Köyler boşaldı, topraklar işlenmez oldu, yaşadığımız diyar mahzunlaştı.
Her konuyu fabrikaya bağlamak bacasından duman çıkan devasa yapıların geleceğimizi kurtaracağına inanmak tek başına ne kadar geçerli bir durum?
Öyle ki Ankara’dan gelen hiçbir yatırım, para ya da girişimi kabul etmeyen, anında refleks veren her şeyi fabrikadan ibaret sayan bir yanımız oluştu.
Ve bu yanımız maalesef fabrika dışındaki eylemlere ‘ne gerek varlar’ ile yaklaşmaya başladı.
Şehrimin pek çok yerinde hizmet veren fabrikalar çalıştıracak elman bulamaz ilken açılacak yeni fabrikalarda kimler çalışacak ya da şehrimizin başı hangi şekilde göğe erecek?

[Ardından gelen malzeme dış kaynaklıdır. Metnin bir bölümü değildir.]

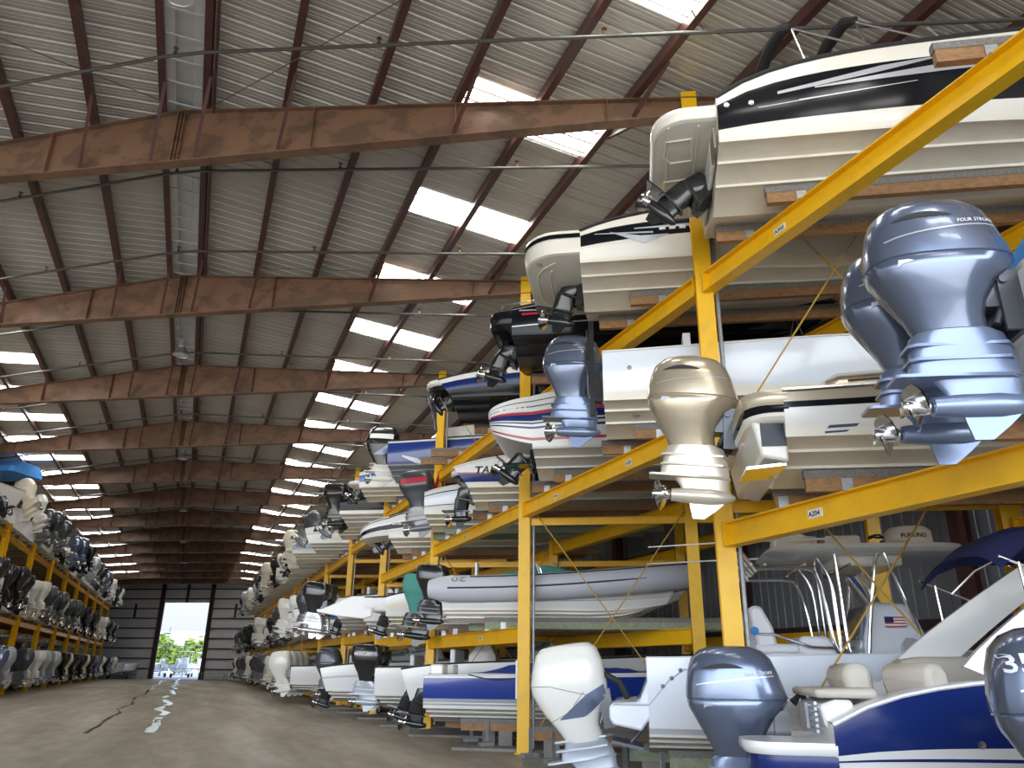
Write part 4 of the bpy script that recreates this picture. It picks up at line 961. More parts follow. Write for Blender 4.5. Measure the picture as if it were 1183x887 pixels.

Garip ve de cevap bekleyen soru işaretlerimiz var anlayacağınız.
GELELİM ALTYAPI MESELESİNE
Yozgat fabrikalar için gerekli alt yapıya sahip mi?
Bu soru kimilerine göre gereksiz ve içi boş gelebilir.
Fakat alt yapı meselesini geniş yelpazede almazsanız boşlukta alacağınız yanıtın da anlamı olmaz.
Kurumsal alt yapı,
Yönetimsel alt yapı,
Kamu binalarının fiziki alt yapısı,
Ulaşımdan tutundan da şehrinizin konaklama imkanlarına kadar,
Hatta üniversiteniz…
Çok yönlü bir alt yapı yatırımları da beraberinde getiriyor.
Bizler tarımsal üretim modelini göz ardı ederek sadece ve sadece fabrika ya da sıcak para getireceği umudu ile acemi birliği hayali kurar isek hevesimiz her defasında kursağımızda kalır.
O yüzden alt yapısı olmayan şehirlerin yatırımları çorak toprağa fidan dikmeye beyhude hayallerin peşinden koşar adım gitmeye benziyor.
Yozgat için de maalesef aynı durum söz konusu.
Son yıllarda alt yapının tesisi noktasında çok ciddi adımlar atıldı.
Özellikle yüksek hızlı trenin gelmesi ile önemli bir eksik giderilmiş olacak.
Bir eksikten daha bahsetmek dikkatinizi çekmek istiyorum; fikren de yatırımlara hazır olmak hangi yatırımları isteyeceğimiz hususunda net olmak zorundayız.
Öyle olamaz isek fabrika dışında gelen yatırımları gereksiz, kaynakları ne gerek var olarak görürüz.
Son olarak cevap verecek olursak, alt yapısı olmayan şehrin fabrikası olur mu?
Olur ama her şeyi ama her şeyi tamam etseniz de fikren hazır olmadığınız takdirde kurulan fabrikaların bacası tütmeden söner. Onun içindir ki elde olan daha doğrusu bir şekilde kaybetmeye başladığımız tarımsal üretim modeline sahip çıkarak fikri alt yapıp tesis etmeliyiz ki siyasetin ve bürokrasinin ortaya koyduğu irade ve emek boşa çıkmasın.